◆ EXERCISE:
Starting at the first line of the data, please print exactly those lines through the one that holds "def W(p): return M @ Vector(p)", omitting every picture.
----- GIVEN DATA
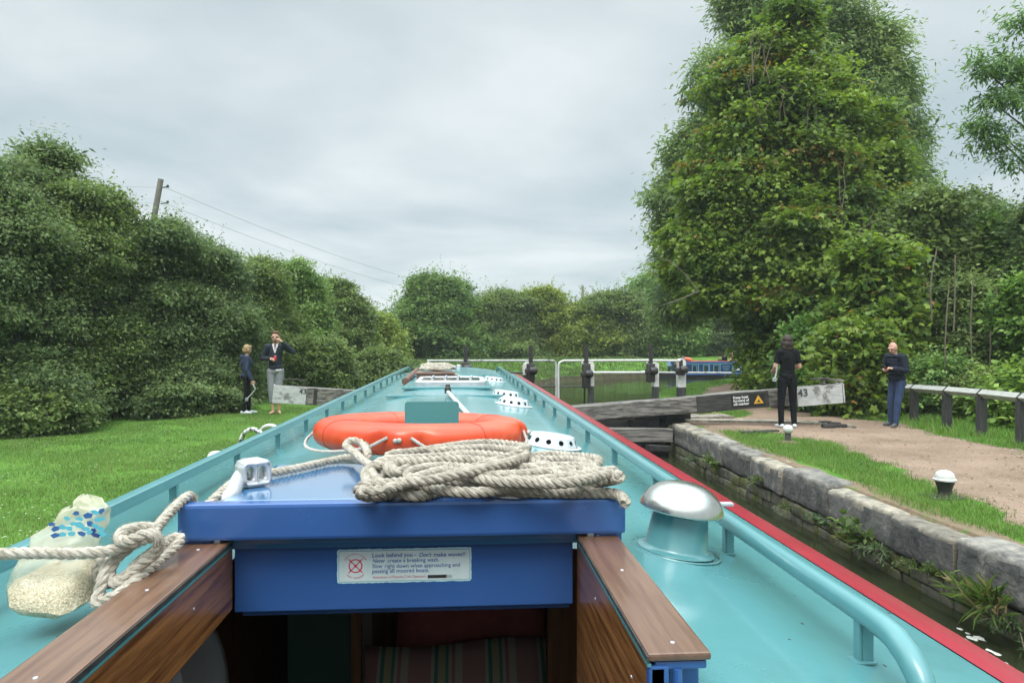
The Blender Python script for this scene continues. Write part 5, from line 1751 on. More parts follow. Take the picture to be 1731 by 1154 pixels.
def person(base, H, face, label, J, look, vox=0.0075):
    """J: joints in units of height, x to the person's left, -y ahead of the person, z up; look: clothing spec"""
    e = empty('person', base, label, 'person')
    M = Matrix.Translation(base) @ Matrix.Rotation(face, 4, 'Z') @ Matrix.Scale(H, 4)
    D = dict(pelvis=(0, 0, .525), chest=(0, 0.005, .72), neck=(0, 0.008, .835), head=(0, -.008, .925), headrot=0.0, headtilt=0.0,
             sl=(.098, .005, .805), sr=(-.098, .005, .805), el=(.125, .02, .64), er=(-.125, .02, .64), wl=(.135, -.03, .49), wr=(-.135, -.03, .49),
             hl=(.05, 0, .51), hr=(-.05, 0, .51), kl=(.055, -.012, .285), kr=(-.055, -.012, .285), al=(.058, .012, .045), ar=(-.058, .012, .045), tl=(0.2, -1), tr=(-0.2, -1), curl=0.6)
    D.update(J)
    V = {k: Vector(v) for k, v in D.items() if isinstance(v, tuple) and len(v) == 3}
    HM_ = Matrix.Translation(V['head']) @ Matrix.Rotation(D['headrot'], 4, 'Z') @ Matrix.Rotation(D['headtilt'], 4, 'X')

    def hp(x, y_, z): return HM_ @ Vector((x, y_, z))

    def W(p): return M @ Vector(p)

    def caps(lst):
        out = []
        for c in lst:
            if c[0] == 'e':
                out.append(('e', W(c[1]), tuple(r * H for r in c[2])))
            else:
                out.append((W(c[0]), c[1] * H, W(c[2]), c[3] * H))
        return out

    fem = look.get('fem', False)
    B = [('e', hp(0, 0.004, .008), (.043, .054, .060)), ('e', hp(0, -.016, -.030), (.033, .034, .033)), (hp(0, -.050, -.002), .0065, hp(0, -.062, -.016), .0085),
         (hp(-.028, -.040, .012), .009, hp(.028, -.040, .012), .009), ('e', hp(.045, .004, -.006), (.007, .012, .017)), ('e', hp(-.045, .004, -.006), (.007, .012, .017)),
         (V['neck'] + Vector((0, 0, -.02)), .033, hp(0, .006, -.035), .030), ('e', V['chest'] + Vector((0, 0, .03)), (.074, .048, .088)), ('e', V['pelvis'] + Vector((0, 0, .02)), (.064, .042, .05)),
         (V['chest'], .046, V['pelvis'], .044), (V['sl'], .034, V['neck'] - Vector((0, 0, .02)), .032), (V['sr'], .034, V['neck'] - Vector((0, 0, .02)), .032)]
    for s in 'lr':
        B += [(V['s' + s], .032, V['e' + s], .025), (V['e' + s], .025, V['w' + s], .016)]
        B += [(V['h' + s], .040, V['k' + s], .026), (V['k' + s], .026, V['k' + s].lerp(V['a' + s], .35), .025), (V['k' + s].lerp(V['a' + s], .35), .025, V['a' + s], .017)]
        t = Vector((*D['t' + s], 0)).normalized()
        B += [(V['a' + s] + Vector((0, 0, -.022)) - t * .018, .019, V['a' + s] + t * .075 + Vector((0, 0, -.030)), .014), (V['a' + s] + t * .075 + Vector((0, 0, -.030)), .014, V['a' + s] + t * .10 + Vector((0, 0, -.033)), .011)]
        d = (V['w' + s] - V['e' + s]).normalized()
        side = Vector((1 if s == 'l' else -1, 0, 0))
        thumb = Vector((0, -1, 0)) if abs(d.y) < 0.7 else Vector((-side.x, 0, 0.3))
        thumb = (thumb - d * thumb.dot(d)).normalized(); nrm = d.cross(thumb)
        if nrm.dot(side) > 0: nrm = -nrm
        w_ = V['w' + s]
        B += [(w_, .016, w_ + d * .02, .016), (w_ + d * .022 - thumb * .010, .0115, w_ + d * .048 - thumb * .014, .010), (w_ + d * .022 + thumb * .008, .0115, w_ + d * .05 + thumb * .012, .010)]
        cu = D['curl']
        for i, (o_, ln) in enumerate(((.0165, .044), (.0055, .049), (-.0055, .045), (-.016, .036))):
            r0 = w_ + d * .052 + thumb * o_
            m_ = r0 + (d * math.cos(cu * .6) + nrm * math.sin(cu * .6)) * ln * .5
            f_ = m_ + (d * math.cos(cu * 1.8) + nrm * math.sin(cu * 1.8)) * ln * .5
            B += [(r0, .0062, m_, .0056), (m_, .0056, f_, .0046)]
        r0 = w_ + d * .018 + thumb * .014
        B += [(r0, .0075, r0 + d * .016 + thumb * .017 + nrm * .006, .0066), (r0 + d * .016 + thumb * .017 + nrm * .006, .0066, r0 + d * .034 + thumb * .017 + nrm * .014, .0052)]
    blob('body', caps(B), vox, look.get('skin', SK), e, 3)
    for s in (-1, 1):
        b = MB(); b.ball(W(hp(s * .017, -.0475, .004)), .0062 * H, 8); b.build('eye', EYE, e, smooth=True)
    b = MB(); b.ball(W(hp(0, -.047, -.034)), (.012 * H, .006 * H, .0035 * H), 8, Matrix.Rotation(face, 4, 'Z')); b.build('mouth', LIP, e, smooth=True)
    # hair
    if look.get('hair'):
        blob('hair', caps([('e', hp(*c), r) for c, r in look['hair']]), vox, look['hairm'], e, 2)
    # top
    k = look.get('bulk', 1.0)
    T = [('e', V['chest'] + Vector((0, 0, .028)), (.088 * k, .064 * k, .10)), (V['chest'], .066 * k, V['pelvis'] + Vector((0, 0, .07)), .064 * k), (V['sl'], .041 * k, V['sr'], .041 * k),
         (V['chest'] + Vector((.028, 0, .01)), .05 * k, V['pelvis'] + Vector((.024, 0, .055)), .050 * k), (V['chest'] + Vector((-.028, 0, .01)), .05 * k, V['pelvis'] + Vector((-.024, 0, .055)), .050 * k),
         (V['sl'], .036, V['neck'] - Vector((0, 0, .022)), .036), (V['sr'], .036, V['neck'] - Vector((0, 0, .022)), .036), ('e', V['pelvis'] + Vector((0, 0, .03)), (.088 * k, .068 * k, .05)), (V['pelvis'] + Vector((.03, 0, .03)), .058 * k, V['pelvis'] + Vector((-.03, 0, .03)), .058 * k)]
    if fem:
        T += [('e', V['chest'] + Vector((.035, -.045, .02)), (.036, .03, .034)), ('e', V['chest'] + Vector((-.035, -.045, .02)), (.036, .03, .034))]
    sl = look.get('sleeve', 1.0)
    for s in 'lr':
        if sl >= 1:
            T += [(V['s' + s], .040 * k, V['e' + s], .032 * k), (V['e' + s], .032 * k, V['e' + s].lerp(V['w' + s], .93), .0235 * k)]
        else:
            T += [(V['s' + s], .041, V['s' + s].lerp(V['e' + s], sl), .036)]
    if look.get('quilt'):
        for q in range(7):
            z_ = .58 + q * .04
            T += [('e', V['chest'].lerp(V['pelvis'], (0.74 - z_) / .2) * 1.0 if False else Vector((V['pelvis'].x + (V['chest'].x - V['pelvis'].x) * (z_ - .525) / .2, V['pelvis'].y + (V['chest'].y - V['pelvis'].y) * (z_ - .525) / .2, z_)), (.096, .077, .026))]
        for s in 'lr':
            for q in range(5):
                p_ = V['s' + s].lerp(V['e' + s], .1 + q * .2); T += [('e', p_, (.046, .046, .018))]
            for q in range(4):
                p_ = V['e' + s].lerp(V['w' + s], .1 + q * .24); T += [('e', p_, (.020, .036, .036))]
    if look.get('hood'):
        T += [('e', V['neck'] + Vector((0, .035, -.012)), (.062, .035, .035)), ('e', V['neck'] + Vector((0, .0, -.012)), (.046, .046, .022))]
    blob(look.get('topname', 'jumper'), caps(T), vox, look['top'], e, 3)
    if look.get('collar'):
        b = MB()
        c_ = V['neck'] + Vector((0, -.044, -.02))
        for s in (-1, 1):
            b.add([W(c_ + Vector((s * .030, .018, .035))), W(c_ + Vector((s * .034, -.004, .012))), W(c_ + Vector((s * .004, -.030, -.085))), W(c_ + Vector((0, -.026, -.07))), W(c_ + Vector((s * .010, -.008, .02)))], [(0, 1, 2, 3, 4)])
        b.build('shirt_collar', look['collar'], e)
        bb = blob('shirt_hem', caps([(V['pelvis'] + Vector((.02, -.055, -.002)), .018, V['pelvis'] + Vector((.06, -.035, .004)), .016)]), vox, look['collar'], e, 2)
    # trousers
    le = look.get('leg_end', 1.0); lr = look.get('leg_r', 1.0)
    Tr = [('e', V['pelvis'] + Vector((0, 0.003, .008)), (.083, .064, .058)), (V['hl'], .056, V['hr'], .056)]
    for s in 'lr':
        Tr += [(V['h' + s], .054, V['k' + s], .040 * lr), (V['k' + s], .040 * lr, V['k' + s].lerp(V['a' + s], le), (.030 if le > .9 else .034) * lr)]
    blob('trousers', caps(Tr), vox, look['legs'], e, 3)
    if look.get('shoe'):
        for s in 'lr':
            t = Vector((*D['t' + s], 0)).normalized(); a = V['a' + s]
            S = [(a + Vector((0, 0, -.018)) - t * .018, .024, a + t * .05 + Vector((0, 0, -.024)), .021), (a + t * .05 + Vector((0, 0, -.024)), .021, a + t * .105 + Vector((0, 0, -.030)), .0145), (a, .023, a - Vector((0, 0, .02)), .024)]
            sh = blob('shoe', caps(S), vox, look['shoe'], e, 2)
    return e, M, V, hp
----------
◆ TASK SOLUTION:
The Blender Python script for this scene continues. Write part 5, from line 1751 on. More parts follow. Take the picture to be 1731 by 1154 pixels.
def person(base, H, face, label, J, look, vox=0.0075):
    """J: joints in units of height, x to the person's left, -y ahead of the person, z up; look: clothing spec"""
    e = empty('person', base, label, 'person')
    M = Matrix.Translation(base) @ Matrix.Rotation(face, 4, 'Z') @ Matrix.Scale(H, 4)
    D = dict(pelvis=(0, 0, .525), chest=(0, 0.005, .72), neck=(0, 0.008, .835), head=(0, -.008, .925), headrot=0.0, headtilt=0.0,
             sl=(.098, .005, .805), sr=(-.098, .005, .805), el=(.125, .02, .64), er=(-.125, .02, .64), wl=(.135, -.03, .49), wr=(-.135, -.03, .49),
             hl=(.05, 0, .51), hr=(-.05, 0, .51), kl=(.055, -.012, .285), kr=(-.055, -.012, .285), al=(.058, .012, .045), ar=(-.058, .012, .045), tl=(0.2, -1), tr=(-0.2, -1), curl=0.6)
    D.update(J)
    V = {k: Vector(v) for k, v in D.items() if isinstance(v, tuple) and len(v) == 3}
    HM_ = Matrix.Translation(V['head']) @ Matrix.Rotation(D['headrot'], 4, 'Z') @ Matrix.Rotation(D['headtilt'], 4, 'X')

    def hp(x, y_, z): return HM_ @ Vector((x, y_, z))

    def W(p): return M @ Vector(p)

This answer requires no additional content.